Some states have passed paint stewardship laws requiring recycling of paint, as well as involving retailers in the disposal process. Florida has no such directives at this time. In addition, Fort Lauderdale residents may no longer participate in Broward County-hosted paint drop-off or recycling programs.

We ask our Fort Lauderdale neighbors to help us keep paint out of our recycling and garbage bins, and to keep it from entering our groundwater, by bringing paint to our Household Hazardous Waste events, donating it to charity, and following the additional guidelines on this page.

Storage and Use 

A first step in reducing paint waste is to buy only what you need. Proper storage of paint ensures that it can be used for many years. Water-based and latex paints can last up to 10 years. Oil-based and solvent-based paints can last up to 15. Please follow these guidelines for use and storage of paints.

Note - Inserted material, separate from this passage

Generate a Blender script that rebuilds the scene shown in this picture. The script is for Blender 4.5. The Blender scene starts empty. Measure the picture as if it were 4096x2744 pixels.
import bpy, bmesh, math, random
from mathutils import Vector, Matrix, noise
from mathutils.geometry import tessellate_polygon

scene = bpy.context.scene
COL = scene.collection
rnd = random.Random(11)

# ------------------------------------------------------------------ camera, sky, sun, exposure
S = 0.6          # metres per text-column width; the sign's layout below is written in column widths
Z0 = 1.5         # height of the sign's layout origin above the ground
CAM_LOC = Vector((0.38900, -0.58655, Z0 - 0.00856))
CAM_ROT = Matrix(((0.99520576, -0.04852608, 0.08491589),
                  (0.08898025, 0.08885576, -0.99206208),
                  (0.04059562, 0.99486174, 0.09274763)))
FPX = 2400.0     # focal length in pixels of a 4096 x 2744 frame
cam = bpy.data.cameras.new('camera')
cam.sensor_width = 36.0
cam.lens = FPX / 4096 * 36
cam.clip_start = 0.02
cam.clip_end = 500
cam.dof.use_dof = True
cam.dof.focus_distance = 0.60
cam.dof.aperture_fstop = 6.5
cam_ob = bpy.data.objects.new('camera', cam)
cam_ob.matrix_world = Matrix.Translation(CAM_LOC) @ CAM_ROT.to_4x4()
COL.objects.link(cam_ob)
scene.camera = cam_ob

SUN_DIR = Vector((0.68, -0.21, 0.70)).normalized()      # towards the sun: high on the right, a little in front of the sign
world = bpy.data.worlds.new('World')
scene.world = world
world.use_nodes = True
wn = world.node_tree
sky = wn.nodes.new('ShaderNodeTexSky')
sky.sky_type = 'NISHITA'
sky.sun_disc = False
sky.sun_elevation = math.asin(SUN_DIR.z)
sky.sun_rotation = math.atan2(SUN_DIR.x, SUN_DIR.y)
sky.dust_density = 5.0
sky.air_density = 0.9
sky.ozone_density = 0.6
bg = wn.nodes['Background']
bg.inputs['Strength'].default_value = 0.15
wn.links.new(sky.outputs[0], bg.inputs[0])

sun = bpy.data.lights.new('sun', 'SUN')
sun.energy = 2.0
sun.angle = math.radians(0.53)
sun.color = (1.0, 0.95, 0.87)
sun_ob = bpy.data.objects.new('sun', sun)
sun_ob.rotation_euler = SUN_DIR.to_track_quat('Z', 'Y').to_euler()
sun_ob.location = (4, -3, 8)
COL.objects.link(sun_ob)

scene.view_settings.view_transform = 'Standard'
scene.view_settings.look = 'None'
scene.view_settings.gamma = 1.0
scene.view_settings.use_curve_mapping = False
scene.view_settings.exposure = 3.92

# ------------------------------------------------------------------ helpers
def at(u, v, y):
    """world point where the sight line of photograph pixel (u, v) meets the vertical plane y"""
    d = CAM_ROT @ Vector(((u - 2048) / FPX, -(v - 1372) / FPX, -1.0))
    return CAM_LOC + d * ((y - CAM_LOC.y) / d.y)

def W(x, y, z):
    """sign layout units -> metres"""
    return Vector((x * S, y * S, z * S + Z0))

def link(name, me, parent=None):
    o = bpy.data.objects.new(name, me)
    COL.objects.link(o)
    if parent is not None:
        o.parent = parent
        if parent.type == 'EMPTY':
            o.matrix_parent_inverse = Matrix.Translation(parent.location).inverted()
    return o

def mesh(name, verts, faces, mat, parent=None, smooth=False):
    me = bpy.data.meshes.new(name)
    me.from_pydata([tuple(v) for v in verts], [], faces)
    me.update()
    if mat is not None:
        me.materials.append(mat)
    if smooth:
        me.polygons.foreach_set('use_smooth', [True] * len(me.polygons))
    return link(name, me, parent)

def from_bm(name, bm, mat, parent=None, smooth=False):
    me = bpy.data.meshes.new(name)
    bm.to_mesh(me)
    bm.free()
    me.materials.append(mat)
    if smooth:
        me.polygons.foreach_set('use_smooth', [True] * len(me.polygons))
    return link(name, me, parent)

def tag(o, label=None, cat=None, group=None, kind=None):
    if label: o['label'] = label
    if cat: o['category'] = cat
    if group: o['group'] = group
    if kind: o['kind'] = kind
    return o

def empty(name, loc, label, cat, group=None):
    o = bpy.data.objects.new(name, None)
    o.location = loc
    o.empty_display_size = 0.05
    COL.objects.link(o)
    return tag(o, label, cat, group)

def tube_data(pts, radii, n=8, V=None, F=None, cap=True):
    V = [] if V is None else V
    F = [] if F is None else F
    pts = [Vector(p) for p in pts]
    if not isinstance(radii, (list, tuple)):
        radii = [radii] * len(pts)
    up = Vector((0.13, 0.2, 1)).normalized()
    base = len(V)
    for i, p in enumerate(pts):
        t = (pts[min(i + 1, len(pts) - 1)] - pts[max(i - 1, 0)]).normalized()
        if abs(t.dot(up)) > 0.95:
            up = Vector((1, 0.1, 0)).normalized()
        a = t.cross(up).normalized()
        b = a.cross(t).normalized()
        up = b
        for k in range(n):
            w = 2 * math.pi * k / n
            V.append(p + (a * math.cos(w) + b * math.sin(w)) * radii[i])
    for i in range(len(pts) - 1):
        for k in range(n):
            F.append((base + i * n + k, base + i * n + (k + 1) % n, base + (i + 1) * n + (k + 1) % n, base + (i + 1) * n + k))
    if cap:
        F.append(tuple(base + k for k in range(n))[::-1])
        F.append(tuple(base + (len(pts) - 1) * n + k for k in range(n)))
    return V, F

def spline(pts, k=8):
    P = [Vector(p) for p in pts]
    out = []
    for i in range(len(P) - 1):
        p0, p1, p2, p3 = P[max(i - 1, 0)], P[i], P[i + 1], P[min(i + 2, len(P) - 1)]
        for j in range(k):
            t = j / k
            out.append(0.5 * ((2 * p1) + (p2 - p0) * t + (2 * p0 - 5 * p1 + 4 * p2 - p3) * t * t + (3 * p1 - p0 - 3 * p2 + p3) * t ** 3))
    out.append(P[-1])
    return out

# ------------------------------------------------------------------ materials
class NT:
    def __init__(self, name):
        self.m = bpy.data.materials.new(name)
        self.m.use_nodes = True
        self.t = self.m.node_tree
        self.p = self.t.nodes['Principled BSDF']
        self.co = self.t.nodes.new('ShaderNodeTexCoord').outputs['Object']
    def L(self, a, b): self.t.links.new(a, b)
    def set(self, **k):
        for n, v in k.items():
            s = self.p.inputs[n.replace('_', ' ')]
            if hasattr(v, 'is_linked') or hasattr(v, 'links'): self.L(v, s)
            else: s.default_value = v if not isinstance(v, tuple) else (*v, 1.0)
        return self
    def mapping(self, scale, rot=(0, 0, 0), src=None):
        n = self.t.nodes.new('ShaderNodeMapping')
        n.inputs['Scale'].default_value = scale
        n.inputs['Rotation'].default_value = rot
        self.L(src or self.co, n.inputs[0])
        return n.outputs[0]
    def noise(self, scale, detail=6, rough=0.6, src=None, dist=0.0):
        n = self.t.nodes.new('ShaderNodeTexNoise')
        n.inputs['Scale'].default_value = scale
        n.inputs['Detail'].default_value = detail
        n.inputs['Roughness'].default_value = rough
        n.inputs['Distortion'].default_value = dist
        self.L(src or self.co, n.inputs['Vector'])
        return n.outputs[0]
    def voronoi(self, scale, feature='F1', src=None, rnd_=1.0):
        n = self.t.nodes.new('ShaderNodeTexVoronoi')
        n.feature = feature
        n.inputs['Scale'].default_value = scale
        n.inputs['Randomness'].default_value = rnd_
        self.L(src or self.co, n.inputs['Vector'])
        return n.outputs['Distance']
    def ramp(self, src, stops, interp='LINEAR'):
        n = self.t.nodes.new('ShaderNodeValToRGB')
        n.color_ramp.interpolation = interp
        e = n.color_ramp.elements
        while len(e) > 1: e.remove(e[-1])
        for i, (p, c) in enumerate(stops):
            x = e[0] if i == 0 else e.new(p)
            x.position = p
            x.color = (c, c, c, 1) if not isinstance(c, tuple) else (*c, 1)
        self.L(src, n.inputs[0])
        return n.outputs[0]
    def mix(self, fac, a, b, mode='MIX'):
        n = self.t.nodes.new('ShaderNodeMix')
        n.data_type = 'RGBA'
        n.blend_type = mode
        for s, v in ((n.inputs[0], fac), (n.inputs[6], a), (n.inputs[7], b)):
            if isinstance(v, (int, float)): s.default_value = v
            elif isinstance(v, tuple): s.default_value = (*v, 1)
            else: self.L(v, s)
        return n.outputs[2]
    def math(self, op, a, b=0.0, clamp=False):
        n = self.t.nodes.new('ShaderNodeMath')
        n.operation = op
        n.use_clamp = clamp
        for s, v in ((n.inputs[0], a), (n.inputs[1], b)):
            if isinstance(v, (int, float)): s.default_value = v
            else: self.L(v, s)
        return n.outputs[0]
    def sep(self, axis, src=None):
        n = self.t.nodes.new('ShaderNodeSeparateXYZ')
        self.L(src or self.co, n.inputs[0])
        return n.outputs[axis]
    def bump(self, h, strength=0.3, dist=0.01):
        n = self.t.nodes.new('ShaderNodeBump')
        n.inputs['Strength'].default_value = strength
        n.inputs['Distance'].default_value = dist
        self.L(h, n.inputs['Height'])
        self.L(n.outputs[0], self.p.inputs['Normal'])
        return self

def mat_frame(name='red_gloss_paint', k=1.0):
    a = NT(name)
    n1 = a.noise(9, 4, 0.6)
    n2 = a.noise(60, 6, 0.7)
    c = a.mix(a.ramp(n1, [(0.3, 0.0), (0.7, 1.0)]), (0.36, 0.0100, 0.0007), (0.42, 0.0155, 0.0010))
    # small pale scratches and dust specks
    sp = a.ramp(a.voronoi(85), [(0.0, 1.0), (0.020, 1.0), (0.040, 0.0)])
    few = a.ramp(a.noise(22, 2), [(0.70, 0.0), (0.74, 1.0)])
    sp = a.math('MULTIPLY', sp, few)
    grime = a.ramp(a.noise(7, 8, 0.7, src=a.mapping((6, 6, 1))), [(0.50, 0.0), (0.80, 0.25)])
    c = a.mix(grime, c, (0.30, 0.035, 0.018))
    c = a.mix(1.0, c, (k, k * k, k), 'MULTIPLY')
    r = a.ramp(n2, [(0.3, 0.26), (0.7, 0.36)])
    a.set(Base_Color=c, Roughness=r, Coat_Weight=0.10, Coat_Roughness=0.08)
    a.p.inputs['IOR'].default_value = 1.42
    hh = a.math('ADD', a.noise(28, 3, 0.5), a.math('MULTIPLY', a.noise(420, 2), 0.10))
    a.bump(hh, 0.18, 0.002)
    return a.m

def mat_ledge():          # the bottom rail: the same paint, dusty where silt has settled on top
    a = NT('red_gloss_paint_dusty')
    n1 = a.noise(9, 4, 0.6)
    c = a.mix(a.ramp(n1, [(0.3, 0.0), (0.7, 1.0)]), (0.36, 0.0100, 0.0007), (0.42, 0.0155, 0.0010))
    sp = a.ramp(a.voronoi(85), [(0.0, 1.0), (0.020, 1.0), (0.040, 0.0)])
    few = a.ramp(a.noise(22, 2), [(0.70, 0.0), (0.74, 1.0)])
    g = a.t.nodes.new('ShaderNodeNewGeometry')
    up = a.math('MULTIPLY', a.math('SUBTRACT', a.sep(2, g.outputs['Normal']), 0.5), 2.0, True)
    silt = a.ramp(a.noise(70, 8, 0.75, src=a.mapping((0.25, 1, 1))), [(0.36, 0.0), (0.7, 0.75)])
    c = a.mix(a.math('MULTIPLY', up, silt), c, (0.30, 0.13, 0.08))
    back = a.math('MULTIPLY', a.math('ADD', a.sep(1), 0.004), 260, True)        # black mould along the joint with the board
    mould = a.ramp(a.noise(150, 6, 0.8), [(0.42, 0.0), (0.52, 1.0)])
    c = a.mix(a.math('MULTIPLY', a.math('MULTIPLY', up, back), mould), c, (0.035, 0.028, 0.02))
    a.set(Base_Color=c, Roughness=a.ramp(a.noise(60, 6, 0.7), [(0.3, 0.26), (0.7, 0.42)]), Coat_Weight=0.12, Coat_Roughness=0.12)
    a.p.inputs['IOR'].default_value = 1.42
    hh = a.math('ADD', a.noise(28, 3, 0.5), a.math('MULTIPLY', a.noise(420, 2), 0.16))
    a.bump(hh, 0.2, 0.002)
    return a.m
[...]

  • Reduce waste by planning your project carefully. Measure the space or objects to be painted and consult with the retailer or other professional to do an estimate of how much you will need. Save the computer-coded labeling which shows the color name and color mix instructions. That way, if you need to reorder, your new paint will match the old.
  • Test your old paints. Most paints develop a "skin" over time. Removing the skin and stirring should bring them back to a usable state. If the paint does not recombine into its original color, it's time for disposal. Latex paint will actually smell rancid.
  • Follow manufacturer's directions for use and storage.  Be sure that caps are tight, and lids are tapped down. Air destroys paint and increases the chance that it will go to waste. You can save space and minimize your exposure to air by combining containers of the same color.
  • Rinse brushes, rollers and other supplies indoors. Never allow water mixed with paint to runoff onto lawns or streets.
  • Clean up excess amounts of paint and never dump them or hose them into storm drains.
  • Always store paint in a dry area free from rainfall. The longevity and usefulness of paint is affected by humidity. This is a challenge in Florida. Try to keep your leftover paint in a cool, dry area.

Disposal 

To dispose of unused, leftover or unwanted paints, bring them to our Hazardous Waste Drop-off events.

If you are unable to wait for a disposal event, you may follow these instructions for home disposal of water-based, acrylic and latex paints only.

  • Mix equal parts of cat litter and paint. Stir to combine. Let sit for one hour, or until dry.
  • Place the dried paint mixture in your garbage can.

Remember, oil based paints must always be treated as hazardous waste and taken to a drop-off event.

Please follow these guidelines for disposal of empty containers.

  • Containers from water-based paints can be rinsed, and usually can be recycled.  The exception are watercolors which come in squeezable tubes. 
  • Entirely empty containers from all other types of paint should be disposed of with garbage.
  • Partially filled containers should be treated as hazardous waste.  Follow the guidelines outlined above.

If you are working with a professional painter, please inquire about disposal methods. Professional painters should follow all local, State and Federal disposal guidelines applicable to them.